Redeeming the Dream: The Case for Marriage Equality by David Boies & Theodore Olson
Redeeming the Dream is the story of how David Boies and Theodore B. Olson—who argued against each other all the way to the Supreme Court in Bush v. Gore—joined forces after that titanic battle to forge the unique legal argument that would carry the day. As allies and not foes, they tell the fascinating story of the five-year struggle to win the right for gays to marry, from Proposition 8’s adoption by voters in 2008, to its defeat before the highest court in the land in Hollingsworth v. Perry in 2013. Boies and Olson guide readers through the legal framing of the case, making crystal clear the constitutional principles of due process and equal protection in support of marriage equality while explaining, with intricacy, the basic human truths they set out to prove when the duo put state-sanctioned discrimination on trial.

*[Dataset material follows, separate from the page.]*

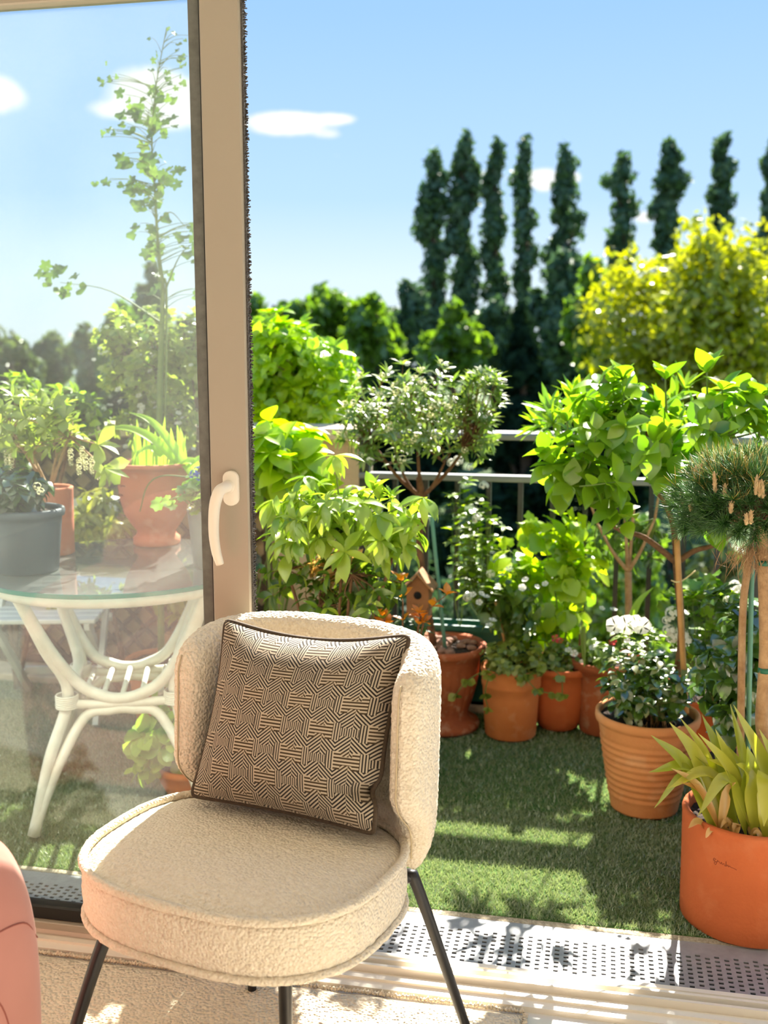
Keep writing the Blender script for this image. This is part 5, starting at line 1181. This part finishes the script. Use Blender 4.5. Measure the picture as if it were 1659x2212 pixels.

The Lowland by Jhumpa Lahiri
National Book Award Finalist and shortlisted for the 2013 Man Booker Prize, The Lowland is an engrossing family saga steeped in history: the story of two very different brothers bound by tragedy, a fiercely brilliant woman haunted by her past, a country torn apart by revolution, and a love that endures long past death. Moving from the 1960s to the present, and from India to America and across generations, this dazzling novel is Jhumpa Lahiri at the height of her considerable powers.

Longbourn by Jo Baker
The servants take center stage in this irresistibly imagined belowstairs answer to Pride and Prejudice. While Elizabeth Bennet and her sisters fuss over balls and husbands, Sarah, their orphaned housemaid, is beginning to chafe against the boundaries of her class. Mentioned only fleetingly in Jane Austen’s classic, here Jo Baker dares to take us beyond the drawing rooms of Regency England and, in doing so, uncovers the real world of the novel that has captivated readers’ hearts around the world for generations.


Truth is a Cave
The Truth is a Cave in the Black Mountains
by Neil Gaiman, Illustrated by Eddie Cambell
“You ask me if I can forgive myself? I can forgive myself . . .” And so begins The Truth Is a Cave in the Black Mountains, a haunting story of family, the otherworld, and a search for hidden treasure. This gorgeous full-color illustrated book version was born of a unique collaboration between New York Times-bestselling author Neil Gaiman and renowned artist Eddie Campbell, who brought to vivid life the characters and landscape of Gaiman’s award-winning story. A glorious explosion of color and shadow, memory and regret, vengeance and, ultimately, love.

One thought on “New Release Picks for the Week!

  1. I’m really curious to see hoe The Long Mars plays out. The previous two books have shown excellent world building but were a bit lacking in tension for my tastes. I’m wondering if the new developments will crank up the excitement a bit.